Turn your facility into a product showcase

 My office and warehouse is a plain, inexpensive building on a side street. My partner thinks we should move to a more visible location and add a showroom. Since we don’t depend on walk-in trade, does it make sense for us to spend the extra money?—J. P. S., distributor

Some building product distributors and manufacturers run successful businesses out of unattractive, out-of-the-way plants and offices. As one company president once told me, “If you have time to notice what the place looks like, you aren’t busy enough.”

Other firms, however, rely on elaborate showrooms to merchandise their products to a retail or designer customer base. But even if you don’t have much walk-in trade, you should consider how your building affects your public image and explore ways of using the facility to market your products.

One company I know of makes specified lighting fixtures but uses generic industrial lighting throughout its offices and plant. The illumination is dim and the fluorescent fixtures have yellowed with age. What message does that send to prospective customers, job applicants, suppliers, and other visitors? It would cost the firm almost nothing to install some of its new and innovative fixtures.

By comparison, Ledalite Architectural Products Inc., Langley, British Columbia, uses its own lighting products throughout its building in architecturally interesting applications. Each fixture has a sign hanging from it identifying the product name and model number. Small plaques give the footcandles of illumination on walls and tabletops. The lighting is remodeled frequently, allowing the company to test and display its newest products and to take photographs for use in advertising and catalogs.

Use imagination

Sometimes the building itself can be a product showcase, constructed from the materials the company markets. That may not be practical for your business, but a little creativity can go a long way. If you market water repellents, for example, use some repellent to stencil your company logo onto a concrete sign in front of your building. Then install a fountain to spray the sign with water. It will darken the concrete except where treated, leaving the logo to stand out.

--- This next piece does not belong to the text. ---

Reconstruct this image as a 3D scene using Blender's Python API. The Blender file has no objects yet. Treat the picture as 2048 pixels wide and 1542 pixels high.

Consider the following examples of what can be accomplished:
  • A New England distributor of exterior insulation and finish systems applied samples of its product lines to the front of its building. Demonstrating a wide range of colors, textures, and special effects, this display leaves no doubt about what the company sells. The wall attracts business from drive-by traffic and is illuminated at night.
  • At Deere & Co.’s Moline, IL, headquarters, the 155-year- old company has a museum-like showroom of past and present models and a wall of vintage advertising and other memorabilia. You don’t need Deere’s resources, however, to position yourself as a leader in your industry’s evolution. Even a small company with a long history can draw from its archives to create a nostalgic decor that attracts visitors.
  • Most brick distributors have an area that displays the colors and textures they offer, but some go a step further. They construct a wall using a variety of masonry bond patterns and special techniques. Masons and architects can visit the wall to shop for ideas or to show clients their design proposals.
  • Nelson Electric Co., Tulsa, OK, takes its custom-designed exhibit booth to several trade shows a year. The rest of the time it does duty at the company’s headquarters, communicating the features and benefits of the firm’s fireproofing products to passersby.
  • Some distributors and independent reps ask their suppliers to donate display materials as a form of co-op advertising.

Follow through
A showroom need not be an expensive proposition, but it must be integrated into your overall business plan. If customers come to your building every day to pick up orders, are you using their visits to communicate a sales message? Do you have a welcoming pot of coffee with a VCR nearby where they can watch the latest new-product or installation videos? Does your warehouse have space where you can invite several dozen contractors or architects in for lunch and a hands-on demonstration?

If you decide to add a showroom, do it right. Keep it clean and well maintained. Train your staff to handle visitors professionally and screen browsers from buyers. And if you do move to a more visible location, use attractive signage to identify your company and what you sell. You might be pleasantly surprised by the increase in awareness and business from drive-by traffic.